» Recorded information:
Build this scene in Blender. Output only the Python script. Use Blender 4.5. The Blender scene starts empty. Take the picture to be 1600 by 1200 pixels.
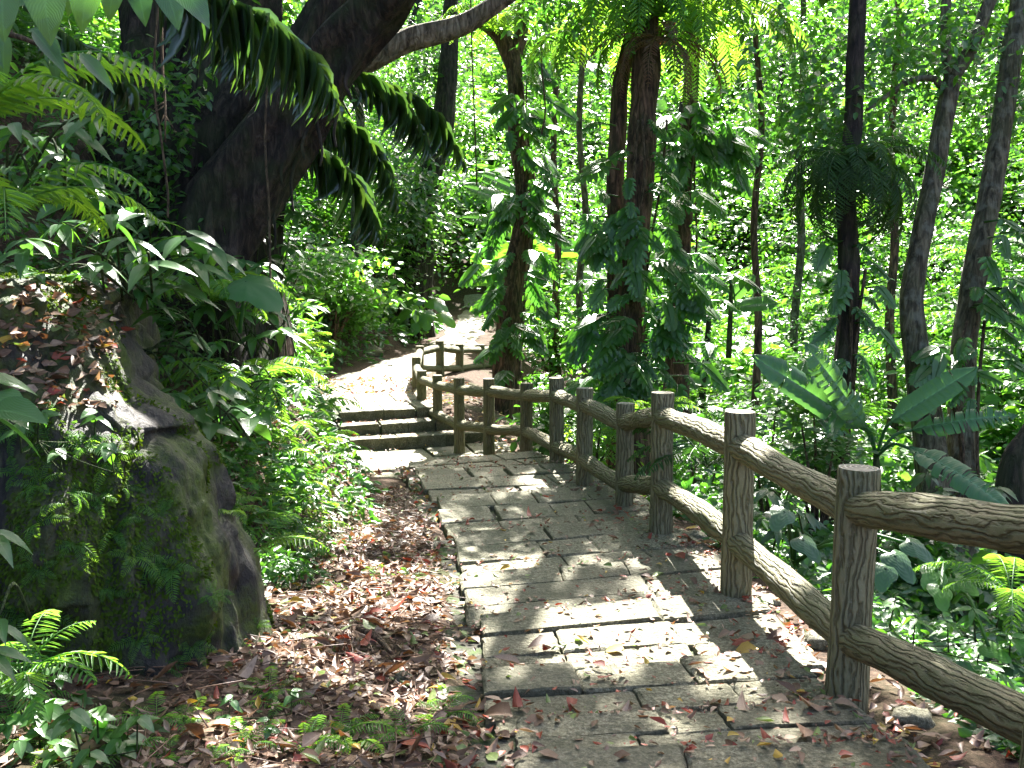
import bpy, math, random
import numpy as np
from mathutils import Vector, noise as mnoise
from mathutils.bvhtree import BVHTree

# ------------------------------------------------------------------ camera, world, sun, exposure
scene = bpy.context.scene
COL = scene.collection
F = 1556.0                      # focal length in photo pixels (1600 wide)
PITCH = math.atan(200.0 / F)    # camera looks slightly down
CAM = np.array([0.0, 0.0, 1.8])
cam_d = bpy.data.cameras.new('camera'); cam = bpy.data.objects.new('camera', cam_d); COL.objects.link(cam)
cam.location = CAM; cam.rotation_euler = (math.pi / 2 - PITCH, 0, 0)
cam_d.sensor_width = 36.0; cam_d.lens = 36.0 * F / 1600.0; cam_d.clip_start = 0.05; cam_d.clip_end = 500.0
scene.camera = cam
SUN_EL, SUN_AZ = math.radians(44), math.radians(12)      # azimuth from +Y towards +X
world = bpy.data.worlds.new('World'); scene.world = world; world.use_nodes = True
wn = world.node_tree.nodes; wl = world.node_tree.links
sky = wn.new('ShaderNodeTexSky'); sky.sky_type = 'NISHITA'; sky.sun_disc = False
sky.sun_elevation = SUN_EL; sky.sun_rotation = SUN_AZ
sky.air_density = 0.55; sky.dust_density = 3.0; sky.ozone_density = 0.4
bg = wn['Background']; bg.inputs['Strength'].default_value = 0.105
wl.new(sky.outputs[0], bg.inputs[0])
SUN = np.array([math.sin(SUN_AZ) * math.cos(SUN_EL), math.cos(SUN_AZ) * math.cos(SUN_EL), math.sin(SUN_EL)])
sd = bpy.data.lights.new('sun', 'SUN'); sd.energy = 5.0; sd.angle = math.radians(0.5); sd.color = (1.0, 0.97, 0.91)
so = bpy.data.objects.new('sun', sd); COL.objects.link(so)
so.rotation_euler = Vector(SUN).to_track_quat('Z', 'Y').to_euler(); so.location = (6, 40, 40)
scene.view_settings.view_transform = 'Standard'; scene.view_settings.look = 'None'
scene.view_settings.exposure = 3.05; scene.view_settings.gamma = 1.0
scene.render.engine = 'CYCLES'
scene.cycles.max_bounces = 7; scene.cycles.diffuse_bounces = 4; scene.cycles.glossy_bounces = 2
scene.cycles.transmission_bounces = 4; scene.cycles.transparent_max_bounces = 4
scene.cycles.caustics_reflective = False; scene.cycles.caustics_refractive = False
scene.cycles.sample_clamp_indirect = 6.0
scene.cycles.use_denoising = True

random.seed(7); rng = np.random.default_rng(7)
U = lambda a, b, n=None: rng.uniform(a, b, n)
cp, sp_ = math.cos(PITCH), math.sin(PITCH)

def P(px, py, t):
    """world point seen at photo pixel (px, py), t metres along the optical axis"""
    u = (px - 800) / F * t; v = -(py - 600) / F * t
    return np.array([CAM[0] + u, CAM[1] + t * cp + v * sp_, CAM[2] - t * sp_ + v * cp])
def proj(p):
    d = np.asarray(p) - CAM
    t = d[..., 1] * cp - d[..., 2] * sp_; v = d[..., 1] * sp_ + d[..., 2] * cp
    t = np.where(np.abs(t) < 1e-4, 1e-4, t)
    return 800 + d[..., 0] / t * F, 600 - v / t * F, t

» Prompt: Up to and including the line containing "from mathutils.bvhtree import BVHTree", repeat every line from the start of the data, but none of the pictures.

» Response below:
Build this scene in Blender. Output only the Python script. Use Blender 4.5. The Blender scene starts empty. Take the picture to be 1600 by 1200 pixels.
import bpy, math, random
import numpy as np
from mathutils import Vector, noise as mnoise
from mathutils.bvhtree import BVHTree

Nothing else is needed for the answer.